O governo da presidenta Claudia Sheinbaum no México tem sido marcado por avanços sociais significativos, dando continuidade às políticas de bem-estar de López Obrador, e por uma experiência inovadora de democratização do Judiciário. Sua postura tem sido altiva frente as pressões de Trump, como no episódio que envolveu a soberania no Golfo do México. Contudo, não podemos fechar os olhos para os sinais de alerta: os recentes protestos radicalizados, protagonizados por uma parcela da “Geração Z” capturada pelo discurso da extrema direita, mostram que, mesmo com o governo tendo índices de aprovação na casa de 70%, a disputa ideológica está longe de ser vencida.

Ao sul, o governo Lula reveste-se de uma importância que transcende a administração pública; ele atua como um dique de contenção, um freio de arrumação necessário ao avanço desenfreado da extrema direita no cone sul. A gestão petista não é apenas sobre reconstrução nacional, mas sobre a sobrevivência da democracia na região. Neste sentido, a reeleição de Lula em 2026 deixa de ser uma mera disputa eleitoral para ganhar um caráter estratégico fundamental, definindo se o Brasil continuará a ser um polo de resistência ou se sucumbirá novamente às trevas do autoritarismo.
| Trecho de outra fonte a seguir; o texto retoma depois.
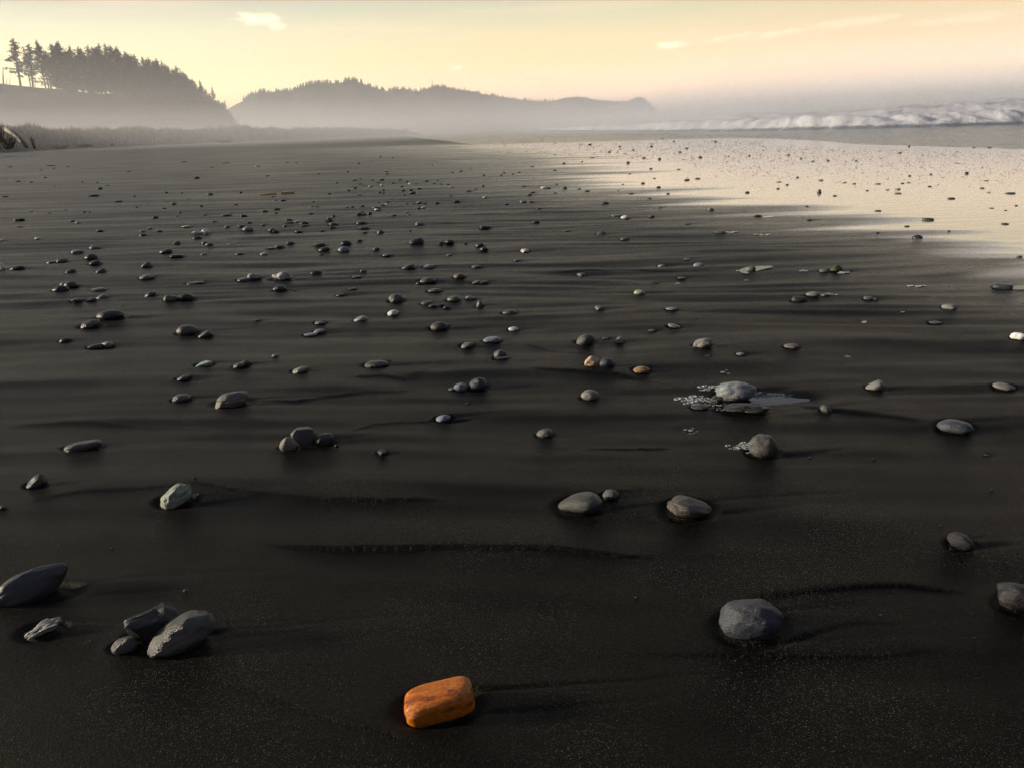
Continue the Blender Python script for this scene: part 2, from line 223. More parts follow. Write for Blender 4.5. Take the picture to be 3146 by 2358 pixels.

Portanto, nesta conjuntura complexa, a luta anti-imperialista e a defesa intransigente da soberania nacional ganham uma centralidade renovada. Não há saídas nacionais isoladas. A esquerda latino-americana precisará investir, mais do que nunca, na articulação de movimentos transnacionais, seja fortalecendo os mecanismos de integração existentes, seja criando novos espaços que consolidem a resistência popular. Apenas uma América Latina unida poderá fazer frente a recrudescimento imperial e construir um futuro onde a autonomia não seja apenas uma palavra de ordem, mas uma realidade política.

Erick Kayser é historiador e Secretário-geral do PT de Porto Alegre.